Prison is a hammer, we need a scalpel, and it's important we use data dispassionately to solve this problem. What we have so far is clearly not working, and it's time to look outside and adopt things that have worked elsewhere even if they fly in the face of the status quo. I would argue especially if they fly in the face of the status quo.

[1] https://www.npr.org/sections/health-shots/2012/01/02/1444317...


I'm not disputing the stats you linked, and i agree prison is no where close to a good solution. My follow up comment was regarding:

"I'm confident she did drugs in prison"

where you disputed this single data point. I did not mean it was representative of the majority.

Prison was mainly only good for the lives she was destroying in her downward spiral.

But don't be fooled thinking rehab will be that scalpal. Many rehab facilities are privately owned and corrupt.

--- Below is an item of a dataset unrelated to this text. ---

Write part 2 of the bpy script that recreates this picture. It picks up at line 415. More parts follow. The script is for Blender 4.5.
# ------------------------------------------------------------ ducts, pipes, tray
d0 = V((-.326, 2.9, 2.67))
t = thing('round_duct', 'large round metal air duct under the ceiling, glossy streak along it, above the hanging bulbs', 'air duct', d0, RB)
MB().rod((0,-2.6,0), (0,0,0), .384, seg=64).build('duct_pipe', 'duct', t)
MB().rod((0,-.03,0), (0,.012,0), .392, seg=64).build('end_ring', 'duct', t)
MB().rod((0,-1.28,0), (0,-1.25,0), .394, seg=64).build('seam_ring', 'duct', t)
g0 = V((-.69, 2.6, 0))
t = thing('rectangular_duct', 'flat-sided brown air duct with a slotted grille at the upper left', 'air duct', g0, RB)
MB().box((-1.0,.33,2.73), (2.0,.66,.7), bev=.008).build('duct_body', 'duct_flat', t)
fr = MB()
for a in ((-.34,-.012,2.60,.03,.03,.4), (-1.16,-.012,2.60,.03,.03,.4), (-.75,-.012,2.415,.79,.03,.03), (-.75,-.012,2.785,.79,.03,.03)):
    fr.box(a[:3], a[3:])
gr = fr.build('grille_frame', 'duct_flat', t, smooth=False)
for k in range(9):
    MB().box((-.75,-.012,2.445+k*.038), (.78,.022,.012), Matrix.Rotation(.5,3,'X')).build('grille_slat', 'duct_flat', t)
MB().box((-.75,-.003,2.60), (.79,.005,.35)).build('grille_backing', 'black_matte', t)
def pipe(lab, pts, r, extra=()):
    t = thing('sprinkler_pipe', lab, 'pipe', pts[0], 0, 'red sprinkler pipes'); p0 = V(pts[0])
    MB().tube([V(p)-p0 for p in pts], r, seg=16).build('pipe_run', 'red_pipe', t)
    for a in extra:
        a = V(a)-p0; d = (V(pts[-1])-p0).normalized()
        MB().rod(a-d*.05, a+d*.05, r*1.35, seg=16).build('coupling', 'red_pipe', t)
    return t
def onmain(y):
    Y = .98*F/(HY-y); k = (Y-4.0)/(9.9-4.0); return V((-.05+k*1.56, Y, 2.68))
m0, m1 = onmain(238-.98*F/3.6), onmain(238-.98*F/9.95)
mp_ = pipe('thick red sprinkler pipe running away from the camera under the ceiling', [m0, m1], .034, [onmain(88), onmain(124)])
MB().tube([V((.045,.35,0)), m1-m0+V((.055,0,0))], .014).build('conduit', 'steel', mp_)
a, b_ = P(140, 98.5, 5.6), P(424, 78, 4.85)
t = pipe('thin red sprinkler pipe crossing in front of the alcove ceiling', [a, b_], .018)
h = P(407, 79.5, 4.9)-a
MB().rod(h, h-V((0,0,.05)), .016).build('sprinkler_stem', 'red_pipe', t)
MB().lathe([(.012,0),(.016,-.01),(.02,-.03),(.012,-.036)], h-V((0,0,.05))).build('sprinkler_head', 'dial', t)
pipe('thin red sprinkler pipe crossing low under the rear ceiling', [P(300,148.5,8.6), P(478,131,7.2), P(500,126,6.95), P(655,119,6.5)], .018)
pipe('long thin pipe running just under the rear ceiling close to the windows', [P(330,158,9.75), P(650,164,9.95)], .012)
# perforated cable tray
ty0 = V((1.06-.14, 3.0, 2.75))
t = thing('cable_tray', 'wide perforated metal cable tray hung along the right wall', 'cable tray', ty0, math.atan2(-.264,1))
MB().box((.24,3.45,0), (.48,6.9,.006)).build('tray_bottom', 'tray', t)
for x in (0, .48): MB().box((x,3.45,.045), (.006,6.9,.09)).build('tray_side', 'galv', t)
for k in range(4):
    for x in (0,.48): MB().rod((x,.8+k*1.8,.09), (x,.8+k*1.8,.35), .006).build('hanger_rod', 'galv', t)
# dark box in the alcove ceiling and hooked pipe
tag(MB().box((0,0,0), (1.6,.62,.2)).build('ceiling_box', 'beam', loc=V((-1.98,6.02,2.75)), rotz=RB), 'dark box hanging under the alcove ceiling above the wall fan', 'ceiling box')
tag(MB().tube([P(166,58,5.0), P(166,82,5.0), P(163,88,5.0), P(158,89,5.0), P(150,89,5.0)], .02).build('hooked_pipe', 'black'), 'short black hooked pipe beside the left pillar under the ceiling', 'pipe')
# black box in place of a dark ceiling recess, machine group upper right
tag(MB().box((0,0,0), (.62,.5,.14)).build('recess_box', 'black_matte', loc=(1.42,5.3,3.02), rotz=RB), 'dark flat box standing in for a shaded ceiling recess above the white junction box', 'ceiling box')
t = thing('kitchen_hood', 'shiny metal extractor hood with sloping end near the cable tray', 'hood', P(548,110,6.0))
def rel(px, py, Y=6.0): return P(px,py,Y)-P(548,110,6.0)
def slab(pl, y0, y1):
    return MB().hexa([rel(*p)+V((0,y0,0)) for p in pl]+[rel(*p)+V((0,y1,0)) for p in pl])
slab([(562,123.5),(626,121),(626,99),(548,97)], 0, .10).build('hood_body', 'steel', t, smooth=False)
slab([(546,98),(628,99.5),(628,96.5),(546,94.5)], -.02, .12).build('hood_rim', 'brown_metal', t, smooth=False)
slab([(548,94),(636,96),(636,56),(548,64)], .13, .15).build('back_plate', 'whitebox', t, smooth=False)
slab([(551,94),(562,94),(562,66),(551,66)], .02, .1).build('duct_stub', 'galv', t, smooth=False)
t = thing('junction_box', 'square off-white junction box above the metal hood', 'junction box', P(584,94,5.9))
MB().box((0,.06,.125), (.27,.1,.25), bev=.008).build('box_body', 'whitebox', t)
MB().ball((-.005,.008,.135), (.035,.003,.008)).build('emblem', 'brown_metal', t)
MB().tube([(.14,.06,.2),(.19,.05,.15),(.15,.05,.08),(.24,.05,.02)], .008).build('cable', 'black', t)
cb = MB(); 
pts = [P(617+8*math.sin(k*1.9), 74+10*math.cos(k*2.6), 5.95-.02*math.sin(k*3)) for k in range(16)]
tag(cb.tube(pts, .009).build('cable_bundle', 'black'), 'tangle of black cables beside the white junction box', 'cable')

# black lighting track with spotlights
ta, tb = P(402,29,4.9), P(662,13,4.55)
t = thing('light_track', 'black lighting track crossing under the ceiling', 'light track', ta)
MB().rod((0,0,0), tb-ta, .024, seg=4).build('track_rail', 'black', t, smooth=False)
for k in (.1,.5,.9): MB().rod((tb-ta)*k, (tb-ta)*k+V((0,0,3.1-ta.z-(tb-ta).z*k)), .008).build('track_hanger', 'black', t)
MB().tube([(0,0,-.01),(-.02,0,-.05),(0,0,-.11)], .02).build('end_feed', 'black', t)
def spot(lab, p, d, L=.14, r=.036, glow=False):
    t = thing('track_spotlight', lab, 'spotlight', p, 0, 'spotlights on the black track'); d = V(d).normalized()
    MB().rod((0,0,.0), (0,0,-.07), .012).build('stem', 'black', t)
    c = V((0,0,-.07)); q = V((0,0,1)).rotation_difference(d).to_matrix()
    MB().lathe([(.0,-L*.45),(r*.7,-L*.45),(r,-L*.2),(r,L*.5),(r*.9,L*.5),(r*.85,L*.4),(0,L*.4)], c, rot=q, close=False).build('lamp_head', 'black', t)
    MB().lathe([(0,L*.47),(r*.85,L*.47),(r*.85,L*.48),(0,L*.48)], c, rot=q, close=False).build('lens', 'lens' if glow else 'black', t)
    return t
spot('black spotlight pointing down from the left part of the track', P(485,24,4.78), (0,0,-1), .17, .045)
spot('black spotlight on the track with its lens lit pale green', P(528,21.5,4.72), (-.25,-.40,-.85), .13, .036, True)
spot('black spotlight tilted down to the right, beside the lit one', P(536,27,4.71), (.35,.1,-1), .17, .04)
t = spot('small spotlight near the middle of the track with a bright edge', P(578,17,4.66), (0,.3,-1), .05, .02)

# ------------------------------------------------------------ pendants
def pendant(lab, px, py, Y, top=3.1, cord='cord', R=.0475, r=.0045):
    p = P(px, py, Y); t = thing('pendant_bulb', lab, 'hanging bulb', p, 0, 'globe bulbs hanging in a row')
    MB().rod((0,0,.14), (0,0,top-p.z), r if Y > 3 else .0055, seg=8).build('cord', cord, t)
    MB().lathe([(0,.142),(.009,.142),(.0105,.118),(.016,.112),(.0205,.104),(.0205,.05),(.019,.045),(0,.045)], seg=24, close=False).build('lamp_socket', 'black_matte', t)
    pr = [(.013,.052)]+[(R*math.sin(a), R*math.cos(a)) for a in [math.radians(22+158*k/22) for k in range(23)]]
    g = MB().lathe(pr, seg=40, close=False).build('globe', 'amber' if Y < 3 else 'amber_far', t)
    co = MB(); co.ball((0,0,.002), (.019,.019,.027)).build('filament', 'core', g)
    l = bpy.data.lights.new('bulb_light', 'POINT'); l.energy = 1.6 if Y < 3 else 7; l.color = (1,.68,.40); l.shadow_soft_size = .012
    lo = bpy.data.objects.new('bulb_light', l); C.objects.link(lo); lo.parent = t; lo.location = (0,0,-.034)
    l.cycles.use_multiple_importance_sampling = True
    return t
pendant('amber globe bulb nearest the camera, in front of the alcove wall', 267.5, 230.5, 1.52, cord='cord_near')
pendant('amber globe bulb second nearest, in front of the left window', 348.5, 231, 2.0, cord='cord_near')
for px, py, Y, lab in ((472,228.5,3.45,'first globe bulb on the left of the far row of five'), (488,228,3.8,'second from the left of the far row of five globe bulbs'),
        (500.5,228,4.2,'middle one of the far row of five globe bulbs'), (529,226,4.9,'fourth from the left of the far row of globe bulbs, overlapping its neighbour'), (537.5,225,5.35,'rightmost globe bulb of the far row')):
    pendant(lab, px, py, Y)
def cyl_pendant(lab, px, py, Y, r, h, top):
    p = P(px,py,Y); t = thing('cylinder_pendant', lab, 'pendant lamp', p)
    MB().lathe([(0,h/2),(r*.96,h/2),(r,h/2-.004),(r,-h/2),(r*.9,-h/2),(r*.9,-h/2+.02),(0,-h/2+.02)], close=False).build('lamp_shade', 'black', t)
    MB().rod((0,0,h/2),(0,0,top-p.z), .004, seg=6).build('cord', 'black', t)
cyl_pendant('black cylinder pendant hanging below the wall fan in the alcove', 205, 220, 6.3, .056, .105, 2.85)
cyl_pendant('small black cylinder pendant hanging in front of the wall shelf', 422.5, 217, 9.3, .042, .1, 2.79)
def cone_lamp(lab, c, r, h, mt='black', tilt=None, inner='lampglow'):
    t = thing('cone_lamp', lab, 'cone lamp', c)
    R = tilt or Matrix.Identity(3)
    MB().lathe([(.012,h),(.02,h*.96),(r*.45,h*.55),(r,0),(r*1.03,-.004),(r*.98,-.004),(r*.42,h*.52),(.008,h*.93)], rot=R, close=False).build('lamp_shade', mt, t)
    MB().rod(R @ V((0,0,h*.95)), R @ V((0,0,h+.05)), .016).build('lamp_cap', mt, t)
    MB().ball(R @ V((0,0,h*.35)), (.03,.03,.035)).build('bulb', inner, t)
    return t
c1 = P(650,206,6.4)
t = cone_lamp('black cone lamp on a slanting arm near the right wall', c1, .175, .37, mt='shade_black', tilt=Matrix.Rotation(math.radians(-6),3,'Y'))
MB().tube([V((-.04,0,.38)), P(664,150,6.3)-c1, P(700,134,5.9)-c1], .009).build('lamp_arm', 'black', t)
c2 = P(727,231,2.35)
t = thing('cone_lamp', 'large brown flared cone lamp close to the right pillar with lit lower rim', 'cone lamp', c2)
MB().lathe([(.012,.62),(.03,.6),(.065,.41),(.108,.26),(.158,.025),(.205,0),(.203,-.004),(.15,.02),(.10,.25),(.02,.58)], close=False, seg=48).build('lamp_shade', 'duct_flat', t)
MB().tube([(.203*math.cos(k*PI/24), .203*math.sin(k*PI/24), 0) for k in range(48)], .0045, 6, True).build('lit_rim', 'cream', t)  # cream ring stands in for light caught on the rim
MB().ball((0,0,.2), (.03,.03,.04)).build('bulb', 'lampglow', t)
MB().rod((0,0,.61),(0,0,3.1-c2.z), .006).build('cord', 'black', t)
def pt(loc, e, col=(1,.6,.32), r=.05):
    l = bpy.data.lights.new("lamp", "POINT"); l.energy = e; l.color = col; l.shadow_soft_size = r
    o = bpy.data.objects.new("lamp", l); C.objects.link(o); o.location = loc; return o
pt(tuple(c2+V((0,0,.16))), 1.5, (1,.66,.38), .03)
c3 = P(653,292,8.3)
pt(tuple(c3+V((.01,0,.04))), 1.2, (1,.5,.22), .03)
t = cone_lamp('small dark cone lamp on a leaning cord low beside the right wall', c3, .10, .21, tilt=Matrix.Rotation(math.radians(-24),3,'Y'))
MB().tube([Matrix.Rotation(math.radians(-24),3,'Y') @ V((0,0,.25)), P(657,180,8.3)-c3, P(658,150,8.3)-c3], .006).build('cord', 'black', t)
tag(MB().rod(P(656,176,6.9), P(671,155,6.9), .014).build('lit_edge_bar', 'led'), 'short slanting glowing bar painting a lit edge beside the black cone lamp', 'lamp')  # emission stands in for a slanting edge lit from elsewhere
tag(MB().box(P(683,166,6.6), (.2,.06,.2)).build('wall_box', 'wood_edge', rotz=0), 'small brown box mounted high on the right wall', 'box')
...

Her mother is now completely broke from trying to pay for rehab & she was still able to use there & make more addict friends (new roomates after rehab)


I hope you agree that sending that person to jail is only a short term solution. As far as I know prison is quite expensive. Wouldn't it be more effective to send her to rehab instead?

It seems the US is using prison as the catch all for people who have trouble living in society. Be it for mental health reasons or drug addiction.


She has been to rehab, and she was able to get drugs & pregnant while there.

I think you are underestimating the power of a heroin addiction and overestimating the effectiveness of rehab in the US, especially for unwilling participants


I have dealt with (alcohol) addicts myself. I still prefer them going to rehab repeatedly instead of going to jail. Rehab is probably cheaper and there is at least some chance that things will improve. Sending addicts to jail just makes things worse.

Improving the quality of rehab is certainly worth a discussion. But there the US mindset gets in the way that doesn't want to spend money on welfare but instead prefers to spend more money on prisons. The only problem is that prisons don't know that their role now is not only to hold criminals but also people with mental health issues or addiction.


> 6 months of sobriety to reflect on where her life was going.

https://anaheimlighthouse.com/blog/drug-use-in-us-prisons/


She came out clean, it just only lasted a few months.


All of those things would be even easier if the system was rehabilitative!